The line need_convex_toe: 0, need_concave_shoulder: 0 tells you if the toe or the shoulder was switched to this workaround mode (0 means no, 1 means yes). The table below is the curve; you can copy the numbers, and paste them into Desmos | Graphing Calculator - here, showing the default settings:
Still with the default settings, but white relative exposure set to 3.72 (-> mid-grey shifted closed to x = 1, range reduced, so linear slope also reduced), the plot is like this – the linear section is just enough to reach white, there is no place for a convex shoulder:
You can see it has become extremely steep, jumping from (0.999900, 0.521533) to (1, 1) .
But there is nothing wrong with the maths: we’ve asked for the white relative exposure to be at 0.1 above the mid-grey, which means that for a change of 0.1 EV in the input, we want the output to go from 0.18 to 1.
If black relative exposure is set to -10 EV, white to 0.1 EV, then the x range of 0…1 corresponds to the exposure range -10 … 0.1, a length of 10.1. This means the 0.18 mid-grey point is 100 times more distant from black (-10 EV, or 0) than to white (+0.1 EV, or 1), its x value is 100/101 = ~ 0.990099.

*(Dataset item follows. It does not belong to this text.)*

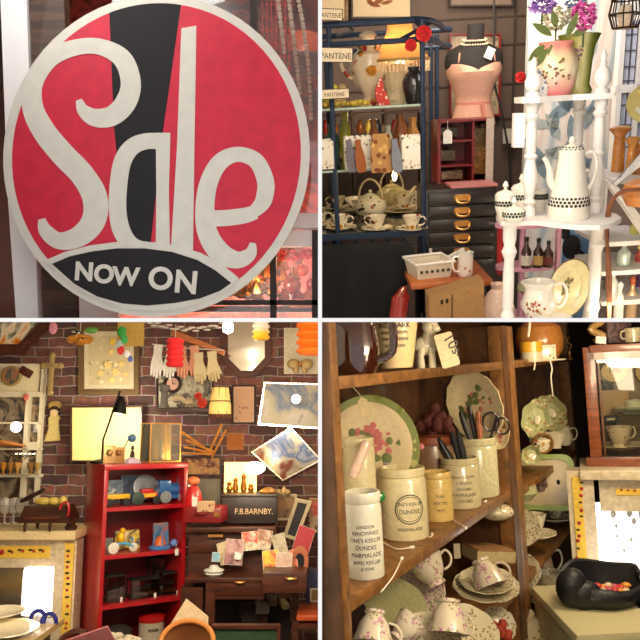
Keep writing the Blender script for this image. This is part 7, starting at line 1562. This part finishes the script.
# right bay lower shelves
cs_ = ((555, 517, 3.45, 1.3, z3t, 'upright sprig teacup at the far end of the third shelf'), (534, 534, 3.0, 1.3, z3t, 'upright sprig teacup at the near end of the third shelf'))
for px, py, y, s, z, lb in cs_:
    sauc('saucer under the '+lb.replace('upright sprig ', ''), px, py+4, y, s, GRB); cupset(lb, px, py, y, s*.9, GRB, rz=160)
z4 = z4t
for px, py, y, s, lb in ((549, 592, 3.2, 1.35, 'farther cup of the fourth shelf'), (528, 625, 2.75, 1.35, 'nearer cup of the fourth shelf')):
    for q_ in range(3 if px == 549 else 1): sauc(('top', 'middle', 'bottom')[2-q_]+' saucer under the '+lb if px == 549 else 'saucer under the '+lb, px, py+8, y, s, GRB, dz=q_*.012-.012)
    cupset(lb, px, py, y, s*.95, GRB, m=R('X', 0) if px == 549 else R('X', 160) @ T(0, 0, -.05), rz=150)
t = thing('peach_jug', 'peach coloured cream jug with a looped handle above the stacked cups', 'jug', at(540, 580, 3.35)); kj = K*3.35
MB().lathe([(0, 0), (9*kj, 0), (14*kj, 12*kj), (12*kj, 22*kj), (8*kj, 28*kj), (9*kj, 31*kj), (0, 30*kj)], 28).build('body', M('peach_china', (206, 170, 130), .3, coat=.4, var=.15, scale=40), t); MB().tube([(10*kj, 0, 24*kj), (20*kj, 0, 28*kj), (23*kj, 0, 18*kj), (17*kj, 0, 8*kj), (12*kj, 0, 8*kj)], .005, 7).build('handle', FUR, t)
sauc('pale saucer standing upright at the lower end of the right bay', 555, 622, 3.4, 1.5, GRB, m=R('Z', -40) @ R('X', 75))
sauc('small round plate leaning against the centre post in the right bay', 524, 528, 2.9, 1.0, GRB, m=R('Z', -30) @ R('X', 70))
sauc('white floral plate at the lower left of the right bay', 523, 574, 2.9, 1.1, GRB, m=R('Z', -40) @ R('X', 60))
mb = MB().lathe([(0, 0), (.03, 0), (.055, .03), (.05, .06), (0, .06)], 24); solo(mb, 'sage_dish', M('sage_china'), 'sage green covered dish on the second shelf beside the tray', 'dish', at(524, 500, 2.9))
# --- glazed cabinet on marble fireplace ---
ORW = wood('orange_mahogany', (100, 48, 24), (146, 78, 40), .35, coat=.3)
ycb = 3.0; pv = at(586, 460, ycb); pv.z = 0; YAW = T(*pv) @ R('Z', -20) @ T(*(-pv)); t = thing('glazed_cabinet', 'reddish wooden glazed cabinet of china standing on the marble mantel', 'cabinet', (0, 0, 0), m=YAW)
MB().box(*bx(586, 347, 597, 457, ycb, .03), bev=.004).build('front_stile', ORW, t); MB().box(*bx(580, 343, 700, 350, ycb+.1, .28), bev=.003).build('top_board', ORW, t)
MB().box(*bx(586, 350, 700, 357, ycb, .03)).build('top_rail', ORW, t); MB().box(*bx(586, 454, 700, 463, ycb, .03), bev=.003).build('bottom_rail', ORW, t)
MB().box(*bx(586, 347, 588, 460, ycb+.15, .26)).build('side_panel', ORW, t)
MB().box(*bx(590, 347, 700, 460, ycb+.28, .01)).build('back_panel', M('cab_back', (120, 104, 84), .6, var=.2), t)
MB().box(*bx(590, 457, 700, 462, ycb+.14, .26)).build('cabinet_floor', ORW, t)
MB().box(*bx(598, 357, 700, 455, ycb+.002, .003)).build('glass_door', glass('cab_glass', (240, 240, 235), rough=.03, alpha=.08), t)
MB().box(*bx(598, 405, 700, 407, ycb+.14, .24)).build('glass_shelf', GLS, t)
lamp('POINT', at(630, 372, ycb+.12), .3, WARM2, .03, name='cabinet_light')
def pc_(name, label, cat, px, py, y, parts, group=None, rz=0, m=None):
    t = thing(name, label, cat, at(px, py, y), rz, group, m=m)
    for nm, mb, mt in parts: mb.build(nm, mt, t)
    return t
kc2 = K*(ycb+.1)
pc_('oval_plaque', 'oval cream plaque with small lettering in the upper part of the cabinet', 'plaque', 614, 372, ycb+.05, (('plate', MB().lathe([(0, 0), (14*kc2, 0), (14*kc2, .006), (0, .006)], 36, sy=.7), M('plaque_cream', (206, 176, 120), .4)), ('dark_rim', MB().lathe([(13.5*kc2, -.002), (15*kc2, -.002), (15*kc2, .009), (13.5*kc2, .009)], 36, sy=.72), DKWD)), m=R('X', 88))
tt = [o for o in SC.objects if o.name.startswith('oval_plaque')][0]; glyph(tt, T(0, -.002, .0075) @ R('X', -90) @ T(0, 0, 0), '1885', .026, BLK, bold=.001)
mb = MB(); mb.lathe([(11*kc2, 0), (12.5*kc2, 0), (12.5*kc2, .006), (11*kc2, .006)], 30); pc_('small_plaque', 'cream round plaque at the right edge of the cabinet', 'plaque', 646, 372, ycb+.06, (('rim', mb, DKWD), ('plate', MB().lathe([(0, 0), (11*kc2, 0), (11*kc2, .004), (0, .004)], 30), M('plaque_cream'))), m=R('X', 88))
pc_('price_notice', 'plain beige card standing in the middle of the cabinet', 'card', 614, 403, ycb+.12, (('card', MB().box((0, 0, 0), (30*kc2, .004, 26*kc2)), M('beige_card', (170, 140, 100), .7)),))
pc_('black_box', 'black label strip with small white letters below the beige card', 'box', 608, 419, ycb+.08, (('body', MB().box((0, 0, 0), (18*kc2, .03, 6*kc2)), BLK), ('white_marks', MB().box((.006, -.016, 0), (8*kc2, .002, 2*kc2)), FUR)))
t = cupset('floral teacup on its saucer on the cabinet floor', 620, 446, ycb+.08, 1.2, spots('brown_floral', (222, 204, 170), [(140, 90, 70), (170, 120, 80)], 70, .55, .36, patch=25), rz=10, group=None)
sauc('large saucer under the floral teacup on the cabinet floor', 620, 450, ycb+.08, 1.5, GRB)
t = thing('gravy_boat', 'pale green white china boat on the glass shelf of the cabinet', 'dish', at(636, 414, ycb+.1)); MB().lathe([(0, 0), (10*kc2, 0), (20*kc2, 6*kc2), (22*kc2, 8*kc2), (0, 7*kc2)], 30, sy=.6).build('dish', M('pale_aqua_china', (206, 210, 180), .3, coat=.4), t); MB().lathe([(0, 7*kc2), (9*kc2, 7*kc2), (10*kc2, 13*kc2), (0, 15*kc2)], 24).build('cup', M('pale_aqua_china'), t)
pc_('yellow_dish', 'cream yellow dish low at the right of the cabinet', 'dish', 640, 428, ycb+.16, (('dish', MB().lathe([(0, 0), (.04, 0), (.09, .02), (0, .015)], 26), CRY),))
pc_('price_tag', 'small white tag hanging at the top right inside the cabinet', 'tag', 616, 361, ycb-.02, (('paper', MB().box((0, 0, 0), (.02, .002, .012)), M('tag_paper')), ('string', MB().tube([(0, 0, .005), (-.02, 0, .03), (-.04, 0, .028)], .001, 4), M('cotton_white'))))
# on top of the cabinet
t = thing('swan_jug', 'pale brown curved swan handle jug on top of the cabinet', 'jug', at(596, 343, ycb+.06)); MB().tube([(0, 0, 0), (.03, 0, .03), (-.02, 0, .06), (.03, 0, .09), (.045, 0, .12)], [.02, .018, .014, .014, .010], 10).build('body', M('swan_tan', (190, 150, 90), .35, coat=.3), t)
t = thing('price_ticket', 'white ticket hanging at the front edge of the cabinet top', 'ticket', at(601, 340, ycb-.03)); MB().box((0, 0, 0), (10*kc2, .002, 7*kc2), R('Y', 8)).build('card', M('card_white'), t)
t = thing('purple_box', 'dusky purple patterned box on top of the cabinet', 'box', at(616, 332, ycb+.12)); MB().box((0, 0, 0), (24*kc2, .08, 22*kc2), bev=.003).build('body', pict('purple_mix', [(70, 50, 56), (120, 90, 90), (60, 44, 60), (150, 120, 100)], 20), t)
t = thing('floral_mug', 'cream floral mug at the right end of the cabinet top', 'mug', at(634, 342, ycb+.05)); MB().lathe([(0, 0), (8*kc2, 0), (8*kc2, .06), (7*kc2, .06), (7*kc2, .01), (0, .01)], 24).build('body', GRB, t); MB().tube([(-7*kc2, 0, .05), (-12*kc2, 0, .045), (-12*kc2, 0, .02), (-7*kc2, 0, .015)], .004, 6).build('handle', GRB, t)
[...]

So, we just told the algorithm to create a curve that goes passes through mid grey (0.990099, 0.45866), and also white (1,1). It did.
So, I hope that answers Dave’s question. If you have a particular image where this explanation does not match the observed behaviour, please let me know.
Now off to check @Popanz 's crushed, blackened toes.
That’s a very detailed explanation . Thank You.
Even so I did not understood everything, I definitely understand now more of the mathematics behind. And using this
helps a lot to understand what the sliders do and what problems can occur.
Yep. Try Power(P) Sigmoid | Desmos.
It does not apply the slope scaling, you have to apply that manually, and it is not aware of the gamma (but you can specify the pivot x, y, so again, you can enter it manually). I may make a version that does those, too.